[Records with scene code]
● ● ● ●
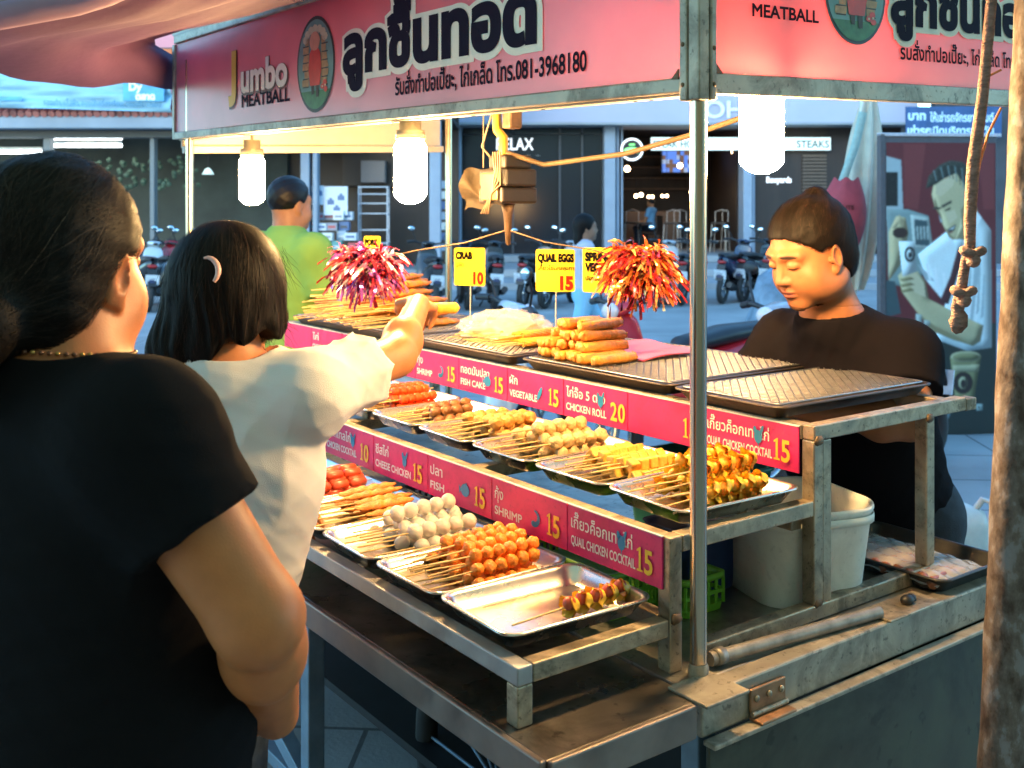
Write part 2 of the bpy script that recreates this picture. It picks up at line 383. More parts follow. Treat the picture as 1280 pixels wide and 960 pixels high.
# steak lightbox
sb = thing('lightbox_sign', 'long white lit sign box over the open bar, reading STEAK', 'sign', WF, (px26(924), 25.9, pz(186)))
m = MB().box(px26(813) - px26(924), px26(1036) - px26(924), -.06, .06, -.04, .27); part('box', m, mat('sign_face', (.85, .92, .88), .4, emit=(.75, .95, .88), es=.12), sb, bevel=.01)
m = MB().text('STEAK HOUSE', (px26(815) - px26(924), -.06, .02), (1, 0, 0), (0, 0, 1), .25, .006, width=1.35, off=.006); m.text('STEAKS', (px26(1034) - px26(924), -.06, .02), (1, 0, 0), (0, 0, 1), .25, .006, align='R', width=.8, off=.006)
part('lettering', m, mat('sign_ink', (.03, .09, .08), .5), sb)
nsn = thing('neon_sign', 'round sign with white ring and green neon script beside the bar entrance', 'sign', WF, (px26(788.5), 25.8, pz(187.5)))
m = MB().lathe([(0, -.05), (.25, -.05), (.25, .05), (0, .05)], 28, rot=(R(90), 0, 0)); part('disc', m, mat('black_disc', (.012, .012, .014), .4), nsn)
m = MB().tube([(.255 * math.cos(a), -.06, .255 * math.sin(a)) for a in np.linspace(0, 2 * math.pi, 33)[:-1]], .022, 8, closed=True); part('ring', m, mat('neon_white', (.9, .95, .95), .4, emit=(.85, .95, 1), es=.3), nsn)
m = MB(); m.poly([(-.2, -.02), (-.15, .03), (0, .06), (.14, .03), (.19, -.03), (.14, -.09), (0, -.05), (-.14, -.1)], (0, -.055, 0), (1, 0, 0), (0, 0, 1), .01); m.poly([(-.08, .1), (.08, .1), (.06, .14), (-.06, .14)], (0, -.055, 0), (1, 0, 0), (0, 0, 1), .01)
part('script', m, mat('neon_green', (.2, .8, .2), .4, emit=(.25, .9, .2), es=.2), nsn)
tv = thing('television', 'wide television showing a blue picture high in the bar', 'television', WF, (px26(848, 30), 30, pz(202, 30)))
part('case', MB().box(-.5, .5, 0, .06, -.33, .33), M_dark, tv, bevel=.01); m = MB(); g_ = random.Random(3)
for i in range(9):
    for j in range(5): m.box(-.47 + i * .1044, -.47 + (i + 1) * .1044, -.012 - .0005 * ((i + j) % 2), -.002, -.3 + j * .12, -.3 + (j + 1) * .12, g_.choice([0, 0, 1, 2]))
part('screen', m, [mat('screen_blue', (.05, .1, .4), .3, emit=(.07, .16, .5), es=.25), mat('screen_pale', (.3, .4, .6), .3, emit=(.3, .4, .6), es=.15), mat('screen_brown', (.1, .06, .05), .3, emit=(.12, .07, .05), es=.2)], tv)
for k, (x, y, Yb, r) in enumerate([(784, 211, 27, .075), (850, 207, 28, .07), (795, 245, 29, .05), (801.5, 243.5, 29, .055), (811, 246, 29, .04), (815.5, 246, 29, .04), (828, 245, 29, .04), (833.5, 245, 29, .04), (864, 240, 29, .05), (917, 190, 28, .06)]):
    where = ['glass door', 'television', 'left end of the bar', 'bar, second from its left end', 'middle of the bar, left of a pair', 'middle of the bar, right of a pair', 'bar, left of the pair near its right end', 'bar, right of the pair near its right end', 'right end of the bar', 'dark brown panel'][k]
    p = thing('pendant_lamp', 'small warm globe lamp hanging by the ' + where, 'lamp', WF, (px26(x, Yb), Yb, pz(y, Yb)), group='globe lamps in the bar')
    part('globe', MB().ell((0, 0, 0), (r, r, r), 12, 8), M_warm, p); part('cord', MB().cyl((0, 0, r), (0, 0, 3.62 - pz(y, Yb)), .008, 5), M_dark, p)
M_steel_far = mat('stool_steel', (.42, .36, .32), .4, metal=.6)
def stool(x, Yb, lab):
    s_ = thing('bar_stool', lab, 'stool', WF, (px26(x, Yb), Yb, .45), rz=random.uniform(-.5, .5), group='bar stools')
    part('seat', MB().box(-.2, .2, -.2, .2, .72, .77), M_brown, s_, bevel=.02)
    for a, b in ((-1, -1), (1, -1), (-1, 1), (1, 1)): part('leg', MB().cyl((a * .21, b * .21, 0), (a * .17, b * .17, .73), .016, 7), M_steel_far, s_)
    part('footrest', MB().tube([(-.2, -.2, .28), (.2, -.2, .28), (.2, .2, .28), (-.2, .2, .28)], .012, 6, closed=True, sm=False), M_steel_far, s_)
    part('backrest', MB().tube([(-.17, .17, .75), (-.17, .2, 1.05), (0, .21, 1.1), (.17, .2, 1.05), (.17, .17, .75)], .014, 7), M_steel_far, s_)
for x, Yb, lab in ((790, 28.6, 'steel bar stool left of the seated customer'), (840, 27.6, 'steel bar stool just right of the seated customer'), (853, 28.2, 'steel bar stool close to the cart pole, on its left'), (900, 27.5, 'steel bar stool close to the cart pole, on its right'), (913, 28.4, 'steel bar stool beside the grey wall pier')): stool(x, Yb, lab)
tb = thing('bar_table', 'small round dark table in front of the seated customer', 'table', WF, (px26(800, 28), 27.9, .45))
part('tabletop', MB().lathe([(0, .72), (.32, .72), (.33, .74), (.32, .76), (0, .76)], 24), M_brown, tb); part('leg', MB().cyl((0, 0, 0), (0, 0, .72), .03, 10), M_dark, tb); part('base', MB().lathe([(0, 0), (.22, 0), (.2, .03), (.03, .05)], 20), M_dark, tb)

# ---- shop full of souvenirs, left of the cafe
Ys = 22.; X_ = lambda x: px26(x, Ys); Z_ = lambda y: pz(y, Ys)
shop = thing('souvenir_shop', 'dark open shop full of boxed goods, left of the cafe', 'building', WF, (X_(470), Ys, 0))
def spt(name, m, mats, **k):
    o = part(name, m, mats, shop, **k); o.location = (-X_(470), -Ys, 0); return o
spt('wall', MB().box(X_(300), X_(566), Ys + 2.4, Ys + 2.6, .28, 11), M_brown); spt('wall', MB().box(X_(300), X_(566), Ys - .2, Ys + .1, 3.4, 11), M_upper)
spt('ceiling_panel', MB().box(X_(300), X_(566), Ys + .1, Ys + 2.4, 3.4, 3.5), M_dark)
for a, b in ((379, 390), (394, 400), (538, 552)): spt('pillar', MB().box(X_(a), X_(b), Ys - .3, Ys, .28, 3.4), M_pillar, bevel=.02)
spt('cabinet', MB().box(X_(410), X_(480), Ys + 1.9, Ys + 2.4, Z_(230), 3.3), M_brown, bevel=.01)
spt('shutter_box', MB().box(X_(437), X_(470), Ys + 1.6, Ys + 1.9, Z_(226), Z_(196)), mat('grey_case', (.16, .14, .14), .5), bevel=.02)
rk = thing('display_rack', 'pale metal display rack with shelves in the dark souvenir shop', 'rack', WF, (X_(462), Ys + .5, .28))
m = MB()
for x in (-.3, .31): m.box(x - .012, x + .012, -.012, .012, 0, Z_(232) - .28); m.box(x - .012, x + .012, .3, .324, 0, Z_(232) - .28)
part('upright', m, M_rail, rk)
for k, y in enumerate((233, 242, 254, 267, 288, 305)): part('shelf', MB().box(-.31, .32, -.01, .32, Z_(y) - .28 - .012, Z_(y) - .28 + .012), M_rail, rk)
GC = [(.62, .66, .7), (.35, .42, .5), (.5, .08, .08), (.1, .16, .3), (.7, .7, .66), (.12, .3, .28), (.08, .07, .07), (.3, .3, .34)]
gm = [mat('goods_%s' % n, c, .5) for n, c in zip(('white', 'grey', 'red', 'blue', 'cream', 'green', 'black', 'slate'), GC)]
cn = ('white', 'grey', 'red', 'blue', 'cream', 'green', 'black', 'slate')
poster1 = thing('product_poster', 'pale poster of product pictures, left of two in the souvenir shop', 'poster', WF, (X_(394), Ys - .05, Z_(244)))
poster2 = thing('product_poster', 'pale poster of product pictures, right of two in the souvenir shop', 'poster', WF, (X_(420), Ys - .05, Z_(251)))
for p, wd, ht in ((poster1, .19, .2), (poster2, .25, .3)):
    part('board', MB().box(-wd, wd, 0, .03, -ht, ht), gm[0], p); m = MB()
    for a, b in ((-.4, -.1), (.45, .2), (.1, -.6)): part('picture', MB().poly([(a * wd - .07, b * ht - .05), (a * wd + .07, b * ht - .05), (a * wd + .07, b * ht + .05), (a * wd + .03, b * ht + .05), (a * wd + .03, b * ht + .09), (a * wd - .03, b * ht + .09), (a * wd - .03, b * ht + .05), (a * wd - .07, b * ht + .05)], (0, -.001, 0), (1, 0, 0), (0, 0, 1), .002, 0, .003), gm[3], p)
g_ = random.Random(11); row = 0
ords = ('first', 'second', 'third', 'fourth', 'fifth', 'sixth', 'seventh')
for ri, (y, xs) in enumerate(((275, (388, 399, 411, 424, 434)), (288, (391, 404, 416, 430)), (300, (385, 397, 412, 427, 440)), (312, (390, 408, 425, 443)), (325, (388, 402, 420, 436)))):
    for k, x in enumerate(xs):
        c = g_.randrange(8); b = thing('goods_box', '%s goods box, %s from the left in the %s tier of the shop stack' % (cn[c], ords[k], ('top', 'second', 'third', 'fourth', 'lowest')[ri]), 'box', WF, (X_(x), Ys + g_.uniform(-.05, .3) - ri * .08, Z_(y)), group='boxed goods in the souvenir shop')
        wd = g_.uniform(.08, .13); ht = .2
        part('carton', MB().box(-wd, wd, -.12, .12, 0, ht * g_.uniform(.75, 1)), gm[c], b, bevel=.006); part('label', MB().box(-wd * .7, wd * .7, -.125, -.1205, .05, .1), gm[(c + 3) % 8], b)
m = MB().box(X_(378), X_(446), Ys - .45, Ys + .6, .28, Z_(326)); spt('plinth', m, M_dark)
pt = MB()
for k in range(7): pt.box(X_(540), X_(558), Ys + .4, Ys + .43, Z_(235) - k * .22, Z_(235) - k * .22 + .16, k % 3)
solo('postcard_board', pt, [gm[1], gm[4], gm[3]], 'tall board of pale cards between the shop and the massage window', 'board', kind='thing')

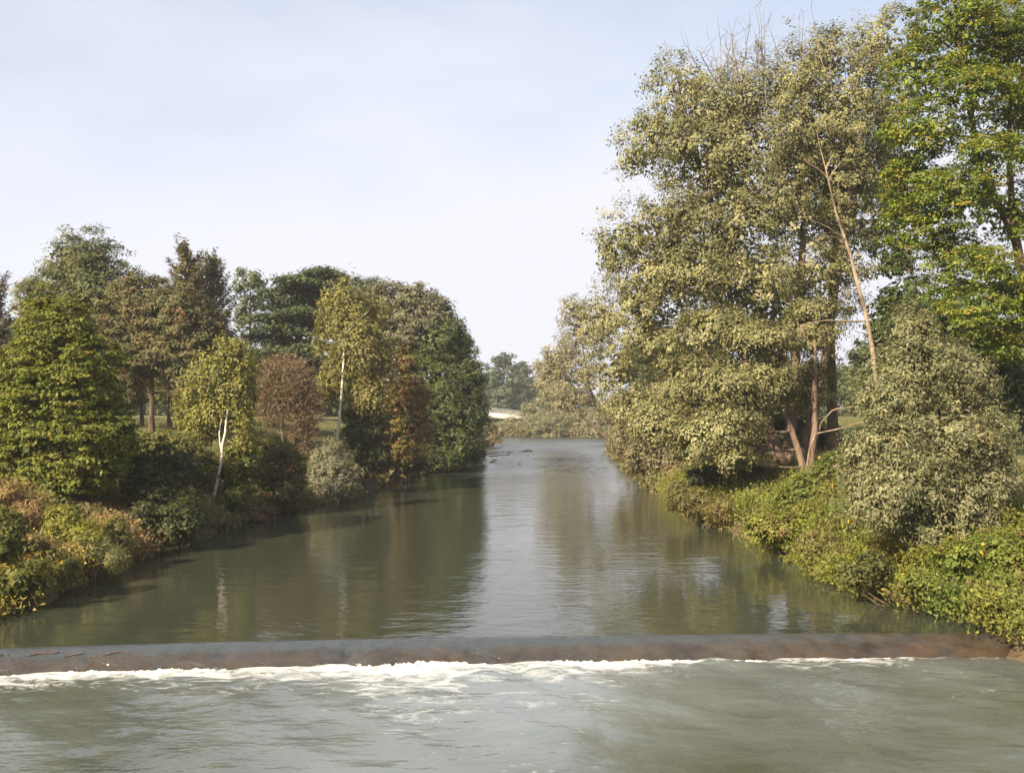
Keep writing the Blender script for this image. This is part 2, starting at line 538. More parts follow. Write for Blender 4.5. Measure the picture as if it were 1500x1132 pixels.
def flow_surface(x, o):
    """the sheet of water over the crest: o = distance from the crest towards the camera"""
    u = np.clip(o, 0, FOOT) / FOOT
    z = -(DROP + 0.05) * u ** 1.55 - 0.02 * np.clip((o + 0.06) / 0.2, 0, 1)
    g = np.clip(o / 0.25, 0, 1)
    wv = 0.026 * snoise(np.stack([x * 1.3, o * 0.8], -1), 0.5, 33, 4) * g
    folds = 0.0
    for fx_, fw_, fa_ in ((-11.2, 0.5, 0.05), (-8.4, 0.3, 0.04), (-6.1, 0.6, 0.06), (-3.05, 0.34, 0.20), (-1.9, 0.22, -0.05), (-0.6, 0.5, 0.06), (1.7, 0.35, 0.05), (2.8, 0.2, -0.04), (5.2, 0.6, 0.05), (8.0, 0.5, 0.04)):
        folds = folds + fa_ * np.exp(-((x - fx_ - 0.25 * o) / fw_) ** 2)
    notch = -0.09 * np.exp(-((x + 3.52) / 0.09) ** 2) * np.clip((o - 0.05) / 0.3, 0, 1)
    y = crest_y(x) - o * 1.03 - folds * np.clip((o - 0.15) / 0.3, 0, 1) - wv * 0.6
    return y, z + wv * 0.8 + notch + 0.001


wx = np.arange(-21, 21.01, 0.10)
po = np.concatenate([[-0.9, -0.5, -0.2], np.linspace(0, FOOT - 0.01, 22), [FOOT]])
WXg, POg = np.meshgrid(wx, po)
WY, WZ = flow_surface(WXg, POg)
rgh = 0.012 * snoise(np.stack([WXg, POg], -1), 1.6, 31, 3)
WY = WY + 0.035 + rgh
WZ = np.where(POg < 0, WZ - 0.05 + POg * 0.12, WZ - 0.045) + rgh * 0.6
WZ[-1] = -1.6
V = np.stack([WXg, WY, WZ], -1).reshape(-1, 3)
nxw = len(wx)
i2 = (np.arange(len(po) - 1)[:, None] * nxw + np.arange(nxw - 1)[None, :]).ravel()
q = np.stack([i2, i2 + nxw, i2 + 1 + nxw, i2 + 1], -1)
mw, N, L = mat_new('wet_mossy_concrete')
o_ = N.new('ShaderNodeOutputMaterial')
p_ = N.new('ShaderNodeBsdfPrincipled')
p_.inputs['Roughness'].default_value = 0.5
g_ = N.new('ShaderNodeNewGeometry')
mp_ = N.new('ShaderNodeMapping'); mp_.inputs['Scale'].default_value = (0.7, 0.8, 0.8)
n1 = N.new('ShaderNodeTexNoise'); n1.inputs['Scale'].default_value = 3.0; n1.inputs['Detail'].default_value = 7; n1.inputs['Roughness'].default_value = 0.65
r_ = N.new('ShaderNodeValToRGB')
r_.color_ramp.elements[0].position = 0.32; r_.color_ramp.elements[0].color = (0.085, 0.058, 0.036, 1)
r_.color_ramp.elements[1].position = 0.72; r_.color_ramp.elements[1].color = (0.30, 0.175, 0.085, 1)
x = r_.color_ramp.elements.new(0.52); x.color = (0.17, 0.11, 0.06, 1)
bb = N.new('ShaderNodeBump'); bb.inputs['Strength'].default_value = 0.6; bb.inputs['Distance'].default_value = 0.04
L.new(g_.outputs['Position'], mp_.inputs['Vector']); L.new(mp_.outputs['Vector'], n1.inputs['Vector'])
L.new(n1.outputs['Fac'], r_.inputs['Fac']); L.new(r_.outputs['Color'], p_.inputs['Base Color'])
L.new(n1.outputs['Fac'], bb.inputs['Height']); L.new(bb.outputs['Normal'], p_.inputs['Normal'])
L.new(p_.outputs[0], o_.inputs['Surface'])
weir = obj('weir', mesh_np('weir', V, q, smooth=True), mw)
tag(weir, 'low rounded brown concrete weir spanning the whole river', 'weir')

# the film: the upstream surface bending over the crest
po2 = np.concatenate([[-0.10], np.linspace(-0.06, FOOT, 24)])
FXg, FOg = np.meshgrid(wx, po2)
FY, FZ = flow_surface(FXg, FOg)
V = np.stack([FXg, FY, FZ], -1).reshape(-1, 3)
i2 = (np.arange(len(po2) - 1)[:, None] * nxw + np.arange(nxw - 1)[None, :]).ravel()
q = np.stack([i2, i2 + nxw, i2 + 1 + nxw, i2 + 1], -1)
mf_, N, L = mat_new('water_film')                  # murky sheet; where it runs thin the brown algae of the sill shows through
o_ = N.new('ShaderNodeOutputMaterial')
p_ = N.new('ShaderNodeBsdfPrincipled')
p_.inputs['Roughness'].default_value = 0.06
p_.inputs['IOR'].default_value = 1.5
g_ = N.new('ShaderNodeNewGeometry')
ta_ = N.new('ShaderNodeAttribute'); ta_.attribute_name = 'thick'
mp_ = N.new('ShaderNodeMapping'); mp_.inputs['Scale'].default_value = (0.6, 1.0, 1.0)
nn = N.new('ShaderNodeTexNoise'); nn.inputs['Scale'].default_value = 4.0; nn.inputs['Detail'].default_value = 7; nn.inputs['Roughness'].default_value = 0.6; nn.inputs['Distortion'].default_value = 0.6
n3 = N.new('ShaderNodeTexNoise'); n3.inputs['Scale'].default_value = 2.2; n3.inputs['Detail'].default_value = 8; n3.inputs['Roughness'].default_value = 0.65
L.new(g_.outputs['Position'], mp_.inputs['Vector']); L.new(mp_.outputs['Vector'], nn.inputs['Vector']); L.new(mp_.outputs['Vector'], n3.inputs['Vector'])
r_ = N.new('ShaderNodeValToRGB')
r_.color_ramp.elements[0].position = 0.34; r_.color_ramp.elements[0].color = (0.022, 0.016, 0.011, 1)
r_.color_ramp.elements[1].position = 0.70; r_.color_ramp.elements[1].color = (0.072, 0.047, 0.024, 1)
L.new(n3.outputs['Fac'], r_.inputs['Fac'])
md = N.new('ShaderNodeMath'); md.operation = 'MULTIPLY_ADD'; md.inputs[1].default_value = 1.6; md.inputs[2].default_value = -0.80
L.new(nn.outputs['Fac'], md.inputs[0])
ad_ = N.new('ShaderNodeMath'); ad_.operation = 'ADD'; ad_.use_clamp = True
L.new(ta_.outputs['Fac'], ad_.inputs[0]); L.new(md.outputs[0], ad_.inputs[1])
cm = N.new('ShaderNodeMix'); cm.data_type = 'RGBA'
cm.inputs['B'].default_value = (0.050, 0.059, 0.067, 1)
L.new(ad_.outputs[0], cm.inputs['Factor']); L.new(r_.outputs['Color'], cm.inputs['A'])
L.new(cm.outputs['Result'], p_.inputs['Base Color'])
bb = N.new('ShaderNodeBump'); bb.inputs['Strength'].default_value = 1.0; bb.inputs['Distance'].default_value = 0.06
L.new(nn.outputs['Fac'], bb.inputs['Height']); L.new(bb.outputs['Normal'], p_.inputs['Normal'])
L.new(p_.outputs[0], o_.inputs['Surface'])
fme = mesh_np('water_film', V, q, smooth=True)
thick = np.interp(FXg, [-14, -6, 2, 6, 10], [1.1, 1.1, 1.05, 0.6, 0.15]) * np.interp(FOg, [-0.1, 0.14, 0.36, 0.72], [1.15, 1.05, 0.45, 0.22]) + 0.10 * snoise(np.stack([FXg, FOg * 6], -1), 0.25, 35, 3)
ta2 = fme.attributes.new('thick', 'FLOAT', 'POINT')
ta2.data.foreach_set('value', np.clip(thick, 0, 1).ravel().astype(np.float32))
film = obj('water_film', fme, mf_, kind='structure')
tag(film, 'smooth glassy water sliding over the weir crest', 'water')

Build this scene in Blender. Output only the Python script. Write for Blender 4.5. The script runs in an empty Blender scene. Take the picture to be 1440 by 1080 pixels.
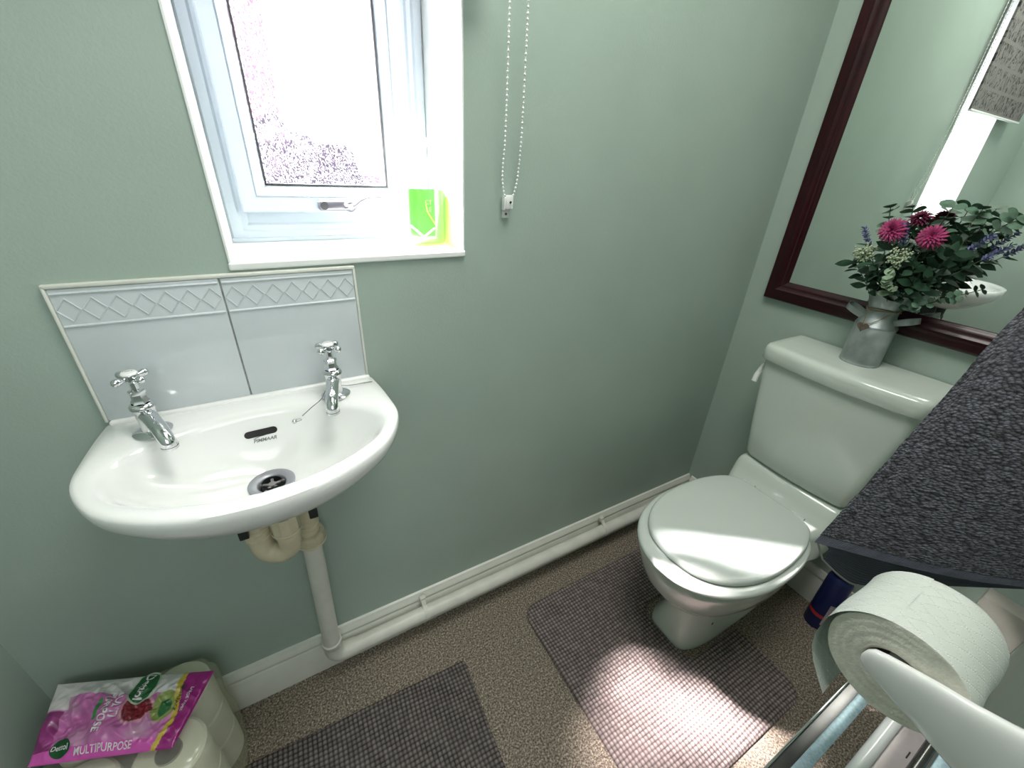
import bpy, bmesh, math, random
import numpy as np
from mathutils import Vector, Matrix, noise
from mathutils.bvhtree import BVHTree
random.seed(7)
PI = math.pi
SC = bpy.context.scene
COL = SC.collection

# ------------------------------------------------------------------ materials
def new_mat(name):
    m = bpy.data.materials.new(name); m.use_nodes = True
    nt = m.node_tree; nt.nodes.clear()
    out = nt.nodes.new('ShaderNodeOutputMaterial')
    return m, nt, out

def N(nt, kind, **kw):
    n = nt.nodes.new('ShaderNode' + kind)
    for k, v in kw.items():
        if k.startswith('i_'):
            n.inputs[k[2:].replace('_', ' ')].default_value = v
        else:
            setattr(n, k, v)
    return n

def L(nt, a, ao, b, bi):
    nt.links.new(a.outputs[ao], b.inputs[bi])

def ramp(nt, stops):
    r = nt.nodes.new('ShaderNodeValToRGB')
    e = r.color_ramp.elements
    while len(e) < len(stops): e.new(0.5)
    for el, (p, c) in zip(e, stops):
        el.position = p; el.color = (*c, 1)
    return r

def pbr(name, col, rough=0.5, metal=0.0, vary=0.0, vscale=20, bump=0.0, bscale=200, coat=0.0,
        spec=0.5, sub=0.0, trans=0.0, ior=1.45, detail=3, stretch=None):
    m, nt, out = new_mat(name)
    p = N(nt, 'BsdfPrincipled')
    p.inputs['Roughness'].default_value = rough
    p.inputs['Metallic'].default_value = metal
    p.inputs['Coat Weight'].default_value = coat
    p.inputs['Coat Roughness'].default_value = 0.05
    p.inputs['Specular IOR Level'].default_value = spec
    p.inputs['Transmission Weight'].default_value = trans
    p.inputs['IOR'].default_value = ior
    p.inputs['Subsurface Weight'].default_value = sub
    p.inputs['Subsurface Scale'].default_value = 0.01
    L(nt, p, 'BSDF', out, 'Surface')
    tc = N(nt, 'TexCoord')
    src = tc
    so = 'Object'
    if stretch:
        mp = N(nt, 'Mapping'); mp.inputs['Scale'].default_value = stretch
        L(nt, tc, 'Object', mp, 'Vector'); src = mp; so = 'Vector'
    no = N(nt, 'TexNoise', i_Scale=vscale, i_Detail=detail)
    L(nt, src, so, no, 'Vector')
    lo = tuple(max(0, c * (1 - vary)) for c in col); hi = tuple(min(1, c * (1 + vary)) for c in col)
    r = ramp(nt, [(0.3, lo), (0.7, hi)])
    L(nt, no, 'Fac', r, 'Fac'); L(nt, r, 'Color', p, 'Base Color')
    if bump:
        nb = N(nt, 'TexNoise', i_Scale=bscale, i_Detail=2.0)
        L(nt, src, so, nb, 'Vector')
        b = N(nt, 'Bump', i_Strength=bump, i_Distance=0.001)
        L(nt, nb, 'Fac', b, 'Height'); L(nt, b, 'Normal', p, 'Normal')
    return m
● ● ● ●
TASK PROMPT:
Where a line holds "high", copy that line.

THE RESPONSE:
Write part 2 of the bpy script that recreates this picture. It picks up at line 383. More parts follow. Treat the picture as 1280 pixels wide and 960 pixels high.
tv = thing('television', 'wide television showing a blue picture high in the bar', 'television', WF, (px26(848, 30), 30, pz(202, 30)))